- **Exercise brief**:
Quote every line of the material beneath this one.

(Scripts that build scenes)
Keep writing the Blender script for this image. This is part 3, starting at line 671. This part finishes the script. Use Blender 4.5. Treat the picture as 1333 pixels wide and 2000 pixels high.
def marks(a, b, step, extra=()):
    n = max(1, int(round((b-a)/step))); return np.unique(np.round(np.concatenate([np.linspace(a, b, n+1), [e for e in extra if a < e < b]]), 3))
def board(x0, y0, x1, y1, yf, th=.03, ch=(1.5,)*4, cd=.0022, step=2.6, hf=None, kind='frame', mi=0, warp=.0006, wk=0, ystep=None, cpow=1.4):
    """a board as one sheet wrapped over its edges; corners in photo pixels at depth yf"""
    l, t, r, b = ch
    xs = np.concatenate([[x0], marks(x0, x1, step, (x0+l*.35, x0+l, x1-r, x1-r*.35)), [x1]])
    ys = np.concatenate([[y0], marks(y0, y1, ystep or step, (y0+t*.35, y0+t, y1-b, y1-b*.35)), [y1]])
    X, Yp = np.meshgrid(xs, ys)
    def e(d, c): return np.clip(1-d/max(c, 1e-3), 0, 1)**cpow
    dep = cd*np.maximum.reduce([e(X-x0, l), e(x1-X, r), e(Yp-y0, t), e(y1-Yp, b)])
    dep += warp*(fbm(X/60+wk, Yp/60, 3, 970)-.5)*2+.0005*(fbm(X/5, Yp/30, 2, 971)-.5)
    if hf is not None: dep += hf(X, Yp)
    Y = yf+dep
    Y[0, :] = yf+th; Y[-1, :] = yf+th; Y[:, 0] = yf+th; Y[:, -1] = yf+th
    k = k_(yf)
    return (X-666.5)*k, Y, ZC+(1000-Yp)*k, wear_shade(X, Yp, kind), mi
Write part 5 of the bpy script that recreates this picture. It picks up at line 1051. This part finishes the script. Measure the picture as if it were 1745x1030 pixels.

- **Solution**:
Keep writing the Blender script for this image. This is part 3, starting at line 671. This part finishes the script. Use Blender 4.5. Treat the picture as 1333 pixels wide and 2000 pixels high.
def marks(a, b, step, extra=()):
    n = max(1, int(round((b-a)/step))); return np.unique(np.round(np.concatenate([np.linspace(a, b, n+1), [e for e in extra if a < e < b]]), 3))
def board(x0, y0, x1, y1, yf, th=.03, ch=(1.5,)*4, cd=.0022, step=2.6, hf=None, kind='frame', mi=0, warp=.0006, wk=0, ystep=None, cpow=1.4):
    """a board as one sheet wrapped over its edges; corners in photo pixels at depth yf"""
    l, t, r, b = ch
    xs = np.concatenate([[x0], marks(x0, x1, step, (x0+l*.35, x0+l, x1-r, x1-r*.35)), [x1]])
    ys = np.concatenate([[y0], marks(y0, y1, ystep or step, (y0+t*.35, y0+t, y1-b, y1-b*.35)), [y1]])
    X, Yp = np.meshgrid(xs, ys)
    def e(d, c): return np.clip(1-d/max(c, 1e-3), 0, 1)**cpow
    dep = cd*np.maximum.reduce([e(X-x0, l), e(x1-X, r), e(Yp-y0, t), e(y1-Yp, b)])
    dep += warp*(fbm(X/60+wk, Yp/60, 3, 970)-.5)*2+.0005*(fbm(X/5, Yp/30, 2, 971)-.5)
    if hf is not None: dep += hf(X, Yp)
    Y = yf+dep
    Y[0, :] = yf+th; Y[-1, :] = yf+th; Y[:, 0] = yf+th; Y[:, -1] = yf+th
    k = k_(yf)
    return (X-666.5)*k, Y, ZC+(1000-Yp)*k, wear_shade(X, Yp, kind), mi
Write part 5 of the bpy script that recreates this picture. It picks up at line 1051. This part finishes the script. Measure the picture as if it were 1745x1030 pixels.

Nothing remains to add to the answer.